On infinite circulant-balanced complete multipartite graphs decompositions based on generalized algorithmic approaches

Graph theory is a powerful and essential tool for applied scientists and engineers in analyzing and designing algorithms for several problems. Graph theory has a vital role in complex systems, especially in computer sciences. Applications of graph theory can be found in many scientific disciplines such as operational research, engineering, life sciences, management sciences, coding, and computer science. In the literature, there are two algorithms for constructing decompositions for the circulant graphs C_2r,r with 2r vertices and r degree. For r,m⩾2, a circulant-balanced complete multipartite graph C_mr,(m-1)r is a generalization to C_2r,r.
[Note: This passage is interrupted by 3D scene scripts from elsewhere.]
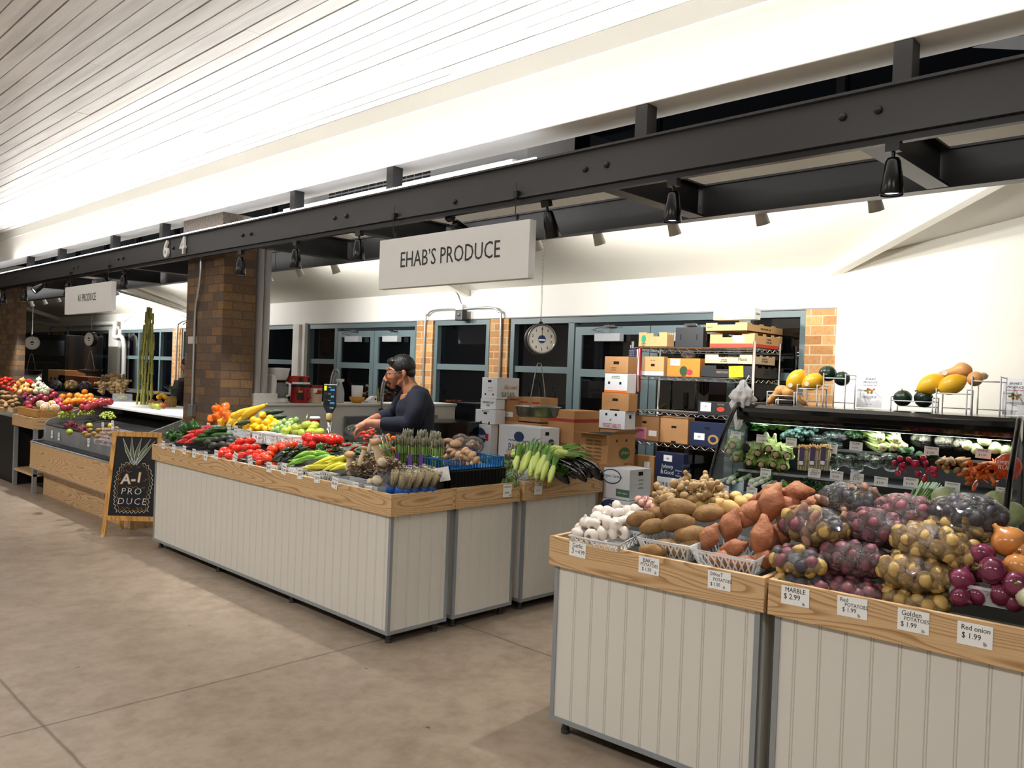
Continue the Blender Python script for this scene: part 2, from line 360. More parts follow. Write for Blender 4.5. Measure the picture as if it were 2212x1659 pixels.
# hip rafter and common rafters, white boxed
def beam_between(a, b, w, h, m_, T=None):
    a = Vector(a); b = Vector(b); d = (b-a); ln = d.length; d.normalize(); s = d.cross(Vector((0, 0, 1))).normalized(); u = s.cross(d)
    pts = [a+s*(i*w/2)+u*(j) for i, j in ((-1, -h), (1, -h), (1, 0), (-1, 0))]
    m_.add([*pts, *[p+d*ln for p in pts]], [(3, 2, 1, 0), (4, 5, 6, 7)]+[(i, (i+1) % 4, 4+(i+1) % 4, 4+i) for i in range(4)])
RAFT = M('rafter_white', 'F1EEE2', .4)
mb = MB(); beam_between((XW, 2.79, EV+.01), (hx, hy, z1(XR)), .10, .10, mb); struct(mb.build('trim_4', RAFT, bevel=.012))
for i, yy in enumerate((7.2, 14.9, 22.07)):
    mb = MB(); beam_between((XW, yy, EV+.01), (XR, yy, z1(XR)), .10, .09, mb); struct(mb.build('trim_%d' % (5+i), RAFT, bevel=.01))
# clerestory: low white upstand, dark glazing, mullions, flat roof over
struct(MB().box(XR, XR+.1, -4, 27, z1(XR)-.08, 3.2).build('wall_clerestory', WHITE))
struct(MB().box(XR+.03, XR+.05, -4, 27, 3.2, 3.62).build('window_1', M('clerestory_glass', '05080F', .05, spec=.8)))
mb = MB(); y = -3.3
while y < 27: mb.box(XR-.01, XR+.03, y, y+.05, 3.2, 3.62); y += 1.32
mb.box(XR-.012, XR+.03, -4, 27, 3.2, 3.24)
struct(mb.build('trim_8', STEELB))
struct(MB().box(3.35, XR+.1, -4, 27, 3.62, 3.68).build('ceiling_upper', M('dark_roof', '15171A', .7)))
struct(MB().box(XR-.16, XR, -4, 27, 3.04, 3.10).build('trim_9', M('gutter_white', 'E8E8E8', .25), bevel=.008))
# outer shell of the hall (behind the photographer and at both ends)
struct(MB().box(-3.4, -3.2, -4, 27, 0, 3.5).build('wall_left', M('hall_wall', 'B5AFA4', .7)))
struct(MB().box(-3.2, 8, 27, 27.2, 0, 3.7).build('wall_far', M('hall_wall_far', '8D877C', .7)))
struct(MB().box(-3.2, 8, -4.2, -4, 0, 3.7).build('wall_near', M('hall_wall', 'B5AFA4', .7)))

# ---------------------------------------------------------------- windows and doors of the back wall
XG = XW+.06
def frame_rect(mb, y0, y1, z0, z1, w, x0=XW-.005, x1=XW+.09):
    mb.box(x0, x1, y0, y0+w, z0, z1); mb.box(x0, x1, y1-w, y1, z0, z1); mb.box(x0, x1, y0+w, y1-w, z1-w, z1); mb.box(x0, x1, y0+w, y1-w, z0, z0+w)
wn = [2]
def window(name, y0, y1, z0, z1, mull=(), rails=(1.68,), w=.055, name_kind='window'):
    mb = MB(); frame_rect(mb, y0, y1, z0, z1, w)
    for q in mull: mb.box(XW, XW+.085, q-.03, q+.03, z0+w, z1-w)
    for q in rails: mb.box(XW+.003, XW+.08, y0+w, y1-w, q-.035, q+.035)
    o = struct(mb.build(name, GREYF))
    g = MB().box(XG, XG+.012, y0+w*.5, y1-w*.5, z0+w*.5, z1-w*.5).build('pane', GLASS, o)
    return o
def door_leaf(name, y0, y1, hinge):
    mb = MB(); w = .085; frame_rect(mb, y0, y1, .02, 2.14, w, XW+.0, XW+.055); mb.box(XW, XW+.05, y0+w, y1-w, 1.62, 1.70); mb.box(XW, XW+.05, y0+w, y1-w, .02, .25)
    o = struct(mb.build(name, M('teal_grey_leaf', '65767A', .45)))
    MB().box(XW+.02, XW+.03, y0+w*.6, y1-w*.6, .2, 2.1).build('pane', GLASS, o)
    c = (y0+y1)/2
    cl = MB().box(XW-.075, XW, c-.16, c+.16, 1.985, 2.065).build('door_closer', M('closer_silver', 'A9ACB0', .45), o, bevel=.006)
    MB().tube([(XW-.04, c+.02, 2.07), (XW-.12, c-.16*hinge, 2.10), (XW-.02, c-.02*hinge, 2.15)], .009, 6).box(XW-.05, XW+.0, c-.08, c+.06, 2.13, 2.15).build('closer_arm', CHROME, cl)
    return o
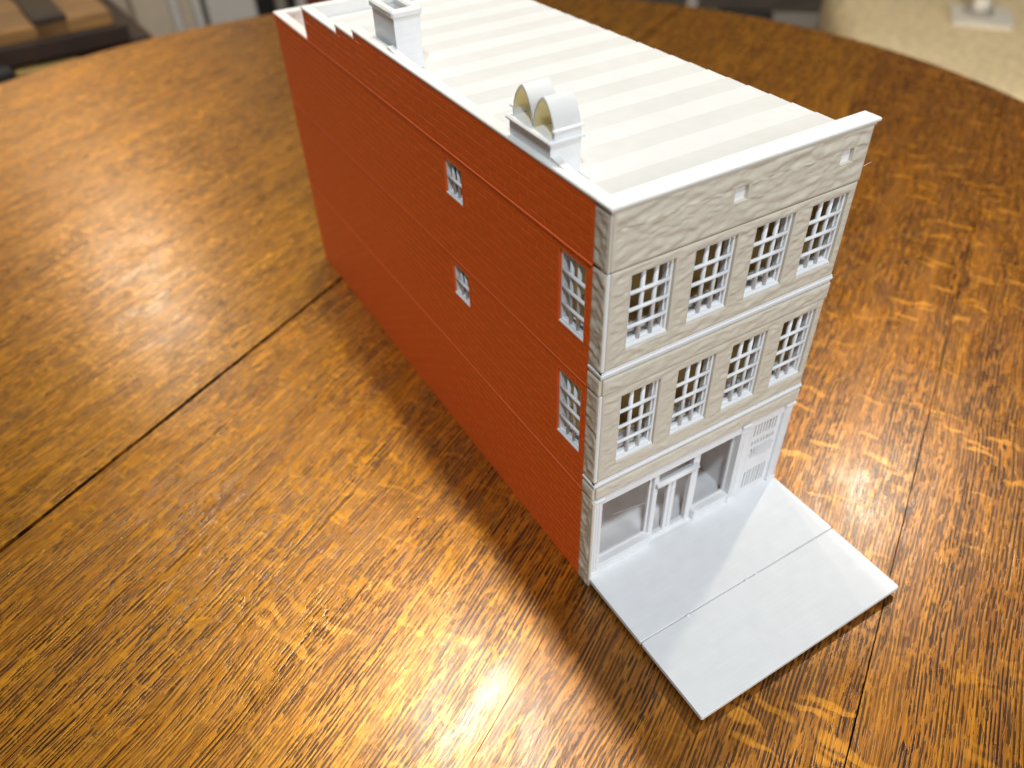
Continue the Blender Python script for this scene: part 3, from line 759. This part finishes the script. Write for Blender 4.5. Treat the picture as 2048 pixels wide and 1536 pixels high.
# ---- panelled white cupboard and dark doorway behind
cb = rot_empty('white_cupboard', 'white panelled cupboard with vertical mouldings behind the table', 'cupboard', 380, 2380, FZ, 0)
MB().box(-210, -120, 0, 110, 0, 1500).build('side_panel', M_WALL, cb)
for x in (-120, -60): MB().box(x, x + 24, -22, 20, 0, 1500, 4).build('moulding', M_WALLW, cb)
MB().box(-96, -60, 4, 100, 0, 1500).build('door_panel', M_WALL, cb)
MB().box(-20, 120, -10, 100, 0, 1500, 4).build('door_panel', M_WALLW, cb)
MB().box(120, 260, 60, 120, 0, 1500).build('side_panel', M_BLACK, cb)  # black slab painting in the darkness of the doorway
ps = rot_empty('grey_post', 'thin grey metal post standing in the dark doorway', 'post', 540, 2250, FZ, 0)
MB().tube((0, 0, 0), (0, 0, 1400), 16, 12).build('post_tube', M_GREY, ps)
MB().tube((0, 0, 0), (0, 0, 20), 60, 16).build('post_foot', M_GREY, ps)
rc = rot_empty('red_cloth', 'dark red cloth hanging at the back right above the roof edge', 'cloth', 800, 2500, FZ, 0)
m = MB()
for k in range(10): m.box(-130 + k * 26, -130 + k * 26 + 25, 8 * math.sin(k * 1.7), 8 * math.sin(k * 1.7) + 14, 0, 900, 4)
m.build('cloth_folds', M_REDB, rc)
bp_ = rot_empty('beige_post', 'pale beige upright board left of the red cloth', 'board', 655, 2480, FZ, 0)
MB().box(-22, 22, -20, 20, 0, 1300, 3).build('upright', M_WALLW, bp_)

# ---- right: low grey shelf, blue grey cloth, upholstered bench and enamel stand
sh = rot_empty('grey_shelf', 'low grey slatted shelf behind the right side of the table', 'shelf', 1650, 1560, FZ, -43)
for z in (60, 150, 255): MB().box(-620, 260, -60, 130, z, z + 22, 3).build('shelf_board', M_GREY, sh)
for x in (-600, -160, 220): MB().box(x, x + 30, -50, 120, 0, 380, 3).build('shelf_post', M_GREY, sh)
bl = rot_empty('blue_grey_bag', 'blue grey cloth bag leaning between the shelf and the table', 'bag', 1560, 1470, FZ, -43)
m = MB(); m.box(-85, 85, -60, 60, 0, 330, 40); m.build('bag_body', M_BLUEGREY, bl)
MB().box(-75, 75, -20, 20, 330, 350, 8).build('bag_handle', M_BLACK, bl)

us_ = rot_empty('upholstered_bench', 'large beige plush bench seat beyond the right edge of the table', 'bench seat', 1347, 992, FZ, 45)
def cushion():
    bm = bmesh.new(); bmesh.ops.create_cube(bm, size=1)
    for v in bm.verts: v.co = Vector((v.co.x * 0.86, v.co.y * 0.95, v.co.z * 0.16))
    bmesh.ops.bevel(bm, geom=bm.edges[:], offset=0.055, segments=5, affect='EDGES', profile=0.5)
    bmesh.ops.subdivide_edges(bm, edges=[e for e in bm.edges if e.calc_length() > 0.2], cuts=12, use_grid_fill=True)
    for v in bm.verts:
        v.co += v.normal * 0.008 * noise.noise(v.co * 9)
    me = bpy.data.meshes.new('cushion'); bm.to_mesh(me); bm.free()
    for p in me.polygons: p.use_smooth = True
    me.materials.append(M_PLUSH); return me
o = bpy.data.objects.new('cushion', cushion()); COL.objects.link(o); o.parent = us_
o.location = (0.07, -0.475, 0.385)
MB().box(-340, 480, -930, -20, 120, 310, 10).build('bench_frame', M_DARKWOOD, us_)
for x in (-320, 420):
    for yq in (-910, -80): MB().box(x, x + 50, yq, yq + 50, 0, 125).build('leg', M_DARKWOOD, us_)
st = rot_empty('enamel_stand', 'small off white stand with square foot and curved neck on the plush bench', 'stand', 1612, 856, -278, 38)
m = MB(); rplate(m, -62, 62, -58, 58, 0, 10, 12); m.build('stand_foot', M_PAPER, st)
pts = [(8, 6, 8), (10, 6, 40), (22, 10, 75), (45, 16, 100), (78, 24, 112), (112, 34, 108)]
m = MB()
for a, b_ in zip(pts, pts[1:]): m.tube(a, b_, 17, 12)
m.build('stand_neck', M_PAPER, st)
MB().tube((8, 6, 9), (8, 6, 16), 30, 20).build('stand_collar', M_GREY, st)
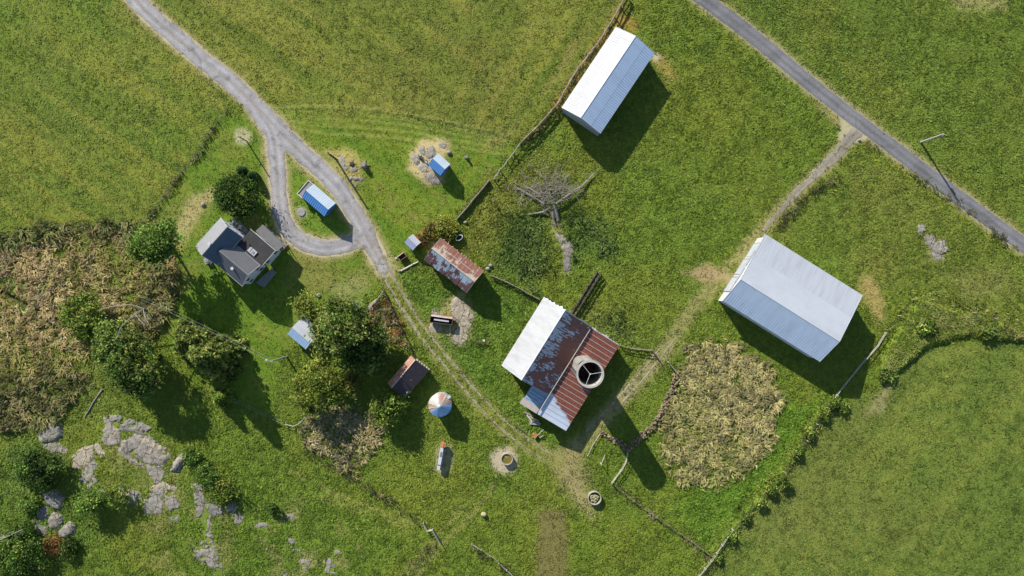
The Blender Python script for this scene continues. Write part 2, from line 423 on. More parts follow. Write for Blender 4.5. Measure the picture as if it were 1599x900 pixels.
bare(line(smooth_line([(820, 680), (850, 702), (880, 725), (895, 760), (925, 815)]), 3, 6, 7) * .5, (.25, .2, .13), .35)
bare(line(smooth_line([(650, 900), (690, 850), (740, 800), (770, 760)]), 2.5, 4, 5) * .6, (.2, .175, .08), .4)
bare(line(smooth_line([(635, 895), (675, 845), (725, 790)]), 2.5, 4, 5) * .5, (.2, .175, .08), .4)
for dx in (0, 9):
    bare(line([(450 + dx, 735), (520 + dx, 772), (650 + dx, 822)], 1.4, 2.5, 3) * .6, (.2, .185, .07), .4)
    bare(line([(470 + dx * 2, 772), (560 + dx * 2, 800), (640, 822 + dx)], 1.2, 2.5, 3) * .35, (.2, .185, .07), .4)
bare(line([(700, 228), (762, 280)], 1.2, 3, 3) * .3, (.22, .2, .07))
bare(disc(83, 850, 17, 5, 5) * .7, (.25, .16, .08), .3)
bare(poly([(510, 445), (560, 430), (575, 450), (545, 475), (520, 470)], 10, 10) * .5, (.24, .21, .12), .5)
bare(poly([(290, 740), (360, 760), (380, 960), (290, 960), (180, 780), (170, 690), (260, 700)], 25, 16) * sstep(.45, .7, n3) * .45, (.22, .19, .09), .6)
bare(poly([(400, 800), (480, 790), (560, 850), (540, 960), (440, 960)], 20, 14) * sstep(.45, .7, n3) * .5, (.22, .19, .1), .6)
bare(poly([(640, 370), (690, 340), (700, 360), (670, 395)], 8, 8) * .6, (.24, .18, .08), .5)
bare(line([(866, 345), (876, 372), (888, 385), (885, 425)], 7, 4, 5) * .5, (.22, .2, .12), .4)
bare(line([(765, 205), (960, 20)], 26, 18, 8) * sstep(.45, .65, fbm(WX * .6 + WY * .8, (WX * .8 - WY * .6) * 7, 16, 77)) * .55, (.21, .17, .07), .6)
# field edges, hedge banks, old ditch
paint(line([(-60, 445), (0, 456), (45, 480), (95, 520)], 4, 4, 4), (.05, .05, .025), .3, .3, .02)
# lane shoulders and roads
dD = np.minimum(np.minimum(dist_line(PX, PY, DRIVE), dist_line(PX, PY, LOOP)), 1e9)
dT = dist_line(PX, PY, TRACK); dR = dist_line(PX, PY, ROAD); dS = dist_line(PX, PY, SPUR)
paint(sstep(26, 15, dD + jit(5)) * .8, (.23, .19, .10), .35, .2)
bare(sstep(17, 13, dD + jit(1.5)), (.30, .265, .235), .0)
paint(sstep(22, 13, dR + jit(4)) * .75, (.22, .19, .105), .35, .22)
bare(sstep(15, 11, dR + jit(1.5)), (.2, .18, .15), .0)
paint(sstep(18, 9, dT + jit(5)) * .55, (.175, .17, .055), .7, .2)
paint(sstep(19, 12, dT + jit(4)) * sstep(3, 9, dT) * sstep(.35, .65, n3) * .3, (.24, .205, .11), .5, .2)
spur_t = np.clip((1338 - PX) / 430, 0, 1)
paint(sstep(17, 7, dS + jit(5)) * np.clip(.85 - .5 * spur_t, .45, 1) * sstep(.22, .5, n3 + .25 * (1 - spur_t)), (.235, .195, .115), .35, .2)
bare(poly([(1045, 535), (1058, 548), (1010, 600), (960, 650), (905, 712), (880, 705), (940, 640), (1000, 575)], 9, 8) * .55, (.22, .185, .11), .4)
bare(poly([(1312, 186), (1322, 180), (1360, 212), (1352, 222), (1336, 222), (1322, 228), (1310, 222)], 4, 5), (.27, .24, .19), .05)
bare(disc(1462, 388, 16, 10, 12) * .6, (.24, .2, .12), .5)
bare(poly([(1470, 430), (1560, 420), (1599, 450), (1520, 470)], 16, 14) * .4, (.2, .18, .08), .7)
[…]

Here, the major contributions are the generalization of the algorithms used for constructing the decompositions for the circulant graphs C_2r,r to generalized algorithms that can be used for the decomposition of C_mr,(m-1)r that have mr vertices and (m-1)r degree. These generalized algorithms manage us to decompose the circulant graphs C_mr,(m-1)r by different graph classes. The paper's novelty is demonstrated by the fact that it is the first to suggest general approaches for decomposing circulant-balanced complete multipartite graphs. The constructed results in the present paper are suitable for generating different codes and also have great importance in the design of experiments.